Russia Provokes Ukrainian Retaliation

Russia Provokes Ukrainian Retaliation

Russia’s military annexation of the Crimea and buildup of land and air forces on its borders with Eastern Europe is raising anxiety that Russia will militarily intervene in other former “republics” to rebuild the Soviet Union. 

Ukrainian tanks and special-forces have surrounded break-away Eastern Ukrainian cities and have set a deadline for pro-Russian protestors and paramilitary forces to surrender by April 13th or face a military retaliation. Stratfor Global Intelligence believes Russia is adhering to a “rigorous calculus and constraint-based strategy” in a game to destabilize NATO defenses as a key strategy to rebuild a Russian empire. 

Mark Twain famously said: “History does not repeat itself, but it does rhyme.” Twain meant that although history does not exactly repeat the same events, it repeats the same themes. Russia’s greatest defense has been the “space” from its borders an invader would have to cross to reach Moscow. This explains why Russia has not been conquered since the Mongols in the 14th Century. Although they have been in wars with almost every nation in Europe and even lost some, the country eventually has reemerged as the largest, most populated, and most powerful nation in Europe.

With Ukraine’s border less than 300 miles from Moscow, Russia could never allow Ukraine to become an ally or member of NATO with its customary army bases, air fields, and missiles batteries. After the west-championed revolution overturned the non-aligned government and the new Ukraine leaders talked about NATO membership, Russia provoked a counter-rebellion, then militarily intervened and annexed the Crimea. 

Russia’s actions in Crimea follow a 25 year pattern of organizing protests by ethnic Russian and pro-Russia political movements as a plausible justification for military intervention. According to Stratfor, this strategy has allowed Russia to:

…lay the political groundwork for a potential intervention while testing the local and foreign responses before the actual intervention takes place. The consistent goal of each of these interventions has been to keep independent-minded or Western-oriented territories that Russia views as within its sphere of influence away from the West and within the Russian orbit.

After World War II, the Baltic States of Lithuania, Latvia, and Estonia were annexed into the Soviet Union and ruled as communist satellites. For the next 45 years, the countries were militarily and economically dominated by Moscow.
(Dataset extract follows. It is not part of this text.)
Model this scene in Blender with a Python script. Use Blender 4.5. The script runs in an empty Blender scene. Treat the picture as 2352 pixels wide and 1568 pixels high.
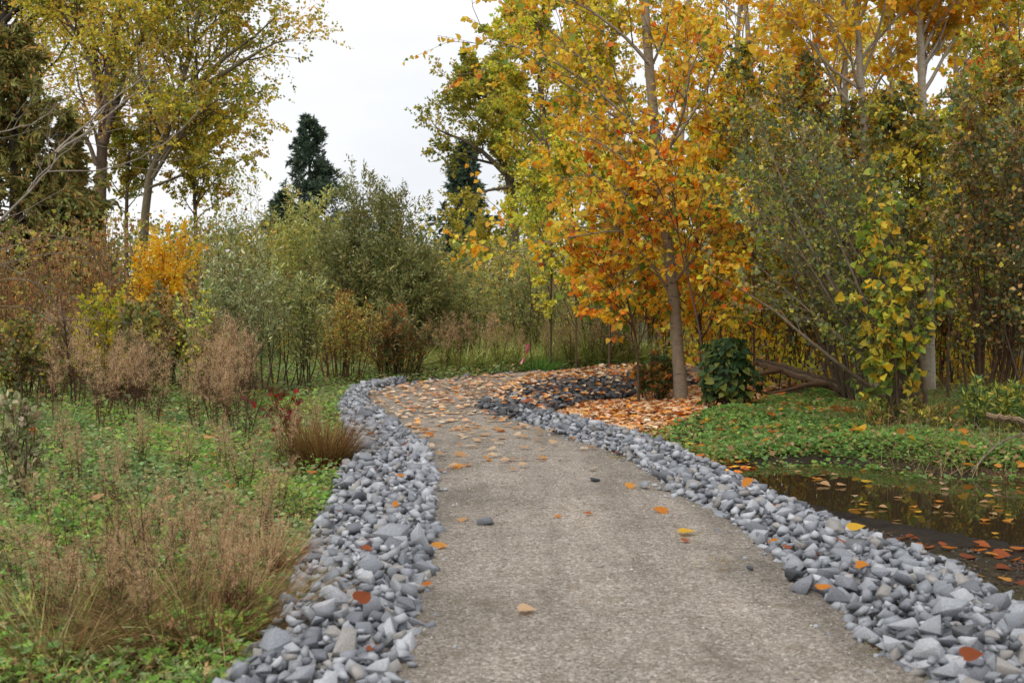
import bpy, bmesh, math, random
import numpy as np
from mathutils import Matrix, Vector

rng = np.random.default_rng(11)
random.seed(11)
SC = bpy.context.scene
COL = SC.collection

# ------------------------------------------------------------------ camera, sky, sun, exposure
F, CU, CV, HZ, EYE = 2940.0, 1176.0, 784.0, 650.0, 1.6       # focal, centre, horizon (in a 2352 px wide picture)
PITCH = math.atan((CV - HZ) / F)
cam = bpy.data.cameras.new('camera')
cam.sensor_width = 36.0
cam.lens = 36.0 * F / 2352.0
cam.clip_end = 3000.0
cam.dof.use_dof = True
cam.dof.focus_distance = 15.0
cam.dof.aperture_fstop = 4.0
camo = bpy.data.objects.new('camera', cam)
camo.location = (0, 0, EYE)
camo.rotation_euler = (math.radians(90) - PITCH, 0, 0)
COL.objects.link(camo)
SC.camera = camo

SUN_EL, SUN_AZ = math.radians(55), math.radians(215)          # high, behind the camera and to its left
world = bpy.data.worlds.new('World')
SC.world = world
world.use_nodes = True
nt = world.node_tree
nt.nodes.clear()
wo = nt.nodes.new('ShaderNodeOutputWorld')
bg = nt.nodes.new('ShaderNodeBackground'); bg.inputs['Strength'].default_value = 0.1
sky = nt.nodes.new('ShaderNodeTexSky'); sky.sky_type = 'NISHITA'; sky.sun_disc = False
sky.sun_elevation = SUN_EL; sky.sun_rotation = SUN_AZ
tc = nt.nodes.new('ShaderNodeTexCoord')
mp = nt.nodes.new('ShaderNodeMapping'); mp.inputs['Scale'].default_value = (1.0, 1.0, 3.0)
nz = nt.nodes.new('ShaderNodeTexNoise'); nz.inputs['Scale'].default_value = 2.6; nz.inputs['Detail'].default_value = 5
cr = nt.nodes.new('ShaderNodeValToRGB')
cr.color_ramp.elements[0].position = 0.32; cr.color_ramp.elements[0].color = (6.5, 6.65, 7.0, 1)
cr.color_ramp.elements[1].position = 0.68; cr.color_ramp.elements[1].color = (8.2, 8.2, 8.3, 1)
mx = nt.nodes.new('ShaderNodeMix'); mx.data_type = 'RGBA'; mx.inputs[0].default_value = 0.95   # closed cloud deck
nt.links.new(tc.outputs['Generated'], mp.inputs['Vector'])
nt.links.new(mp.outputs[0], nz.inputs['Vector'])
nt.links.new(nz.outputs[0], cr.inputs[0])
nt.links.new(sky.outputs[0], mx.inputs[6]); nt.links.new(cr.outputs[0], mx.inputs[7])
nt.links.new(mx.outputs[2], bg.inputs['Color'])
nt.links.new(bg.outputs[0], wo.inputs[0])
sun = bpy.data.lights.new('sun', 'SUN')
sun.energy = 1.5; sun.angle = math.radians(40); sun.color = (1.0, 0.96, 0.9)
suno = bpy.data.objects.new('sun', sun)
suno.rotation_euler = (math.radians(90) - SUN_EL, 0, math.radians(180) - SUN_AZ + math.radians(180) * 0)
COL.objects.link(suno)
# direction check: lamp's -Z must come down from azimuth SUN_AZ (measured clockwise from +Y)
_d = Vector((math.sin(SUN_AZ) * math.cos(SUN_EL), math.cos(SUN_AZ) * math.cos(SUN_EL), math.sin(SUN_EL)))
suno.rotation_euler = _d.to_track_quat('Z', 'Y').to_euler()
vs = SC.view_settings
SC.display_settings.display_device = 'sRGB'
vs.view_transform = 'Standard'; vs.look = 'None'; vs.gamma = 1.0; vs.exposure = 0.45; vs.use_curve_mapping = False
SC.cycles.use_denoising = True
SC.cycles.max_bounces = 12
SC.cycles.diffuse_bounces = 8
SC.cycles.transmission_bounces = 8
SC.cycles.sample_clamp_indirect = 6.0

# ------------------------------------------------------------------ helpers
def lin(c):
    c = np.asarray(c, float) / 255.0
    return np.where(c <= 0.04045, c / 12.92, ((c + 0.055) / 1.055) ** 2.4)

def norm(a):
    return a / np.maximum(np.linalg.norm(a, axis=-1, keepdims=True), 1e-9)

CP, SP = math.cos(PITCH), math.sin(PITCH)
def ray(u, v):
    x, y = (u - CU) / F, -(v - CV) / F
    return np.array([x, CP + y * SP, -SP + y * CP])
def G(u, v, z=0.0):                                           # the spot on level z seen at a picture position
    d = ray(u, v); t = (z - EYE) / d[2]
    return np.array([0, 0, EYE]) + d * t
def AT(u, v, Y):                                              # the spot Y metres ahead seen at a picture position
    d = ray(u, v)
    return np.array([0, 0, EYE]) + d * (Y / d[1])
def pick(pal, n, jit=0.12, w=None):
    pal = np.asarray(pal, float)
    i = rng.choice(len(pal), n, p=None if w is None else np.asarray(w) / np.sum(w))
    c = lin(pal)[i]
    return c * np.exp(rng.normal(0, jit, (n, 1))) * np.exp(rng.normal(0, jit * 0.35, (n, 3)))

class MB:
    """collects vertices, polygons and a colour per vertex; build() links them as ONE mesh object"""
    def __init__(self):
        self.v, self.c, self.f, self.n = [], [], {}, 0
    def add(self, v, faces, col):
        v = np.asarray(v, float).reshape(-1, 3)
        col = np.asarray(col, float)
        if col.ndim == 1:
            col = np.broadcast_to(col, (len(v), 3))
        self.v.append(v); self.c.append(col)
        for fa in (faces if isinstance(faces, list) else [faces]):
            fa = np.asarray(fa, int)
            self.f.setdefault(fa.shape[1], []).append(fa + self.n)
        self.n += len(v)
    def mesh(self, name, mat, origin=(0, 0, 0), smooth=False):
        me = bpy.data.meshes.new(name)
        v = np.concatenate(self.v) - np.asarray(origin, float)
        me.vertices.add(len(v)); me.vertices.foreach_set('co', v.astype(np.float32).ravel())
        idx, tot = [], []
        for k, fs in self.f.items():
            fs = np.concatenate(fs); idx.append(fs.ravel()); tot.append(np.full(len(fs), k))
        idx = np.concatenate(idx); tot = np.concatenate(tot)
        me.loops.add(len(idx)); me.loops.foreach_set('vertex_index', idx.astype(np.int32))
        me.polygons.add(len(tot))
        st = np.concatenate([[0], np.cumsum(tot)[:-1]])
        me.polygons.foreach_set('loop_start', st.astype(np.int32))
        me.polygons.foreach_set('loop_total', tot.astype(np.int32))
        if smooth:
            me.polygons.foreach_set('use_smooth', np.ones(len(tot), bool))
        at = me.attributes.new('Col', 'FLOAT_COLOR', 'POINT')
        c = np.concatenate(self.c)
        at.data.foreach_set('color', np.concatenate([c, np.ones((len(c), 1))], 1).astype(np.float32).ravel())
        me.materials.append(mat)
        me.update(calc_edges=True)
        return me
    def build(self, name, mat, parent=None, smooth=False, kind=None):
        root = parent
        org = np.zeros(3)
        while root is not None:
            org = org + np.array(root.location); root = root.parent
        o = bpy.data.objects.new(name, self.mesh(name, mat, org, smooth))
        COL.objects.link(o)
        if parent is not None:
            o.parent = parent
        if kind:
            o['kind'] = kind
        return o

def tag(o, label=None, cat=None, group=None, kind=None):
    for k, v in (('label', label), ('category', cat), ('group', group), ('kind', kind)):
        if v:
            o[k] = v
    return o
def thing(name, label, cat, loc=(0, 0, 0), group=None):
    o = bpy.data.objects.new(name, None); COL.objects.link(o)
    o.location = [float(a) for a in loc]; o.empty_display_size = 0.1
    return tag(o, label, cat, group)
def dup(root, loc, rotz=0.0, s=1.0, label=None, group=None):
    r = root.copy(); COL.objects.link(r)
    r.location = [float(a) for a in loc]; r.rotation_euler = (0, 0, rotz); r.scale = (s, s, s)
    if label: r['label'] = label
    if group: r['group'] = group
    for ch in list(root.children):
        c = ch.copy(); COL.objects.link(c); c.parent = r
    return r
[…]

But as the Soviet Union was collapsing in 1990, Lithuania became the first USSR republic to declare independence.

The Soviet Union [Russia] eventually intervened militarily in Lithuania, but they followed a multi-step strategy to first weaken the independence movement and then justify action:

  1. Impose an economic blockade;
  2. Recruit pro-Soviet [Russian] demonstrators [may include soldiers in civilian clothes]; 
  3. Storm parliament and federal buildings to bait the government into military retaliation; 
  4. Deploy paramilitary units on the pretext of “ensuring” constitutional order; 
  5. Send in the militarily to seize public buildings, TV and radio stations;
  6. Sponsor a “National Salvation Committee”; 
  7. Restore former republic back into the Soviet Union [Russia].

Military interventions in Lithuania in 1990 and a year later in Moldova failed to stop the break-up of the USSR, but it set the pattern for Russia’s successful military interventions in Georgia in 2008 and the Crimea last month. 

Russia is currently on strategic step four in Eastern Ukraine. First Russia doubled natural gas prices to create economic chaos. Then recently pro-Russian demonstrators mysteriously morphed into paramilitary forces armed with brand new AK-74s and seized police stations and armories in the eastern cities of Donetsk, Luhansk, and Kharkiv. 

To tie down NATO forces, Russia moved to step two in the Baltic States of Estonia and Latvia. Large pro-Russian minorities in both nations were mentored to demonstrate in favor of Russian intervention in Crimea and demand reinstatement of Russian language in local schools. By establishing a pattern that could lead up to a Russian military intervention, both countries called on the other 26 members of NATO under their joint-security agreement to deploy substantial aircraft to defend the Baltics.

With the count-down clock running for the Ukrainian military to take the bait and violently retaliate against well-armed paramilitary forces in the Eastern Ukraine, Russia is in a powerful strategic position. Russia can take the next steps and grab Eastern Ukraine, or they can continue to probe along over 1,000 miles of borders with former Soviet satellites. Either way, Russia will force NATO to spend tremendous resources and wear-out its limited military assets maintaining a high level of defensive readiness. In the game for European dominance, Russia is strategically winning against NATO.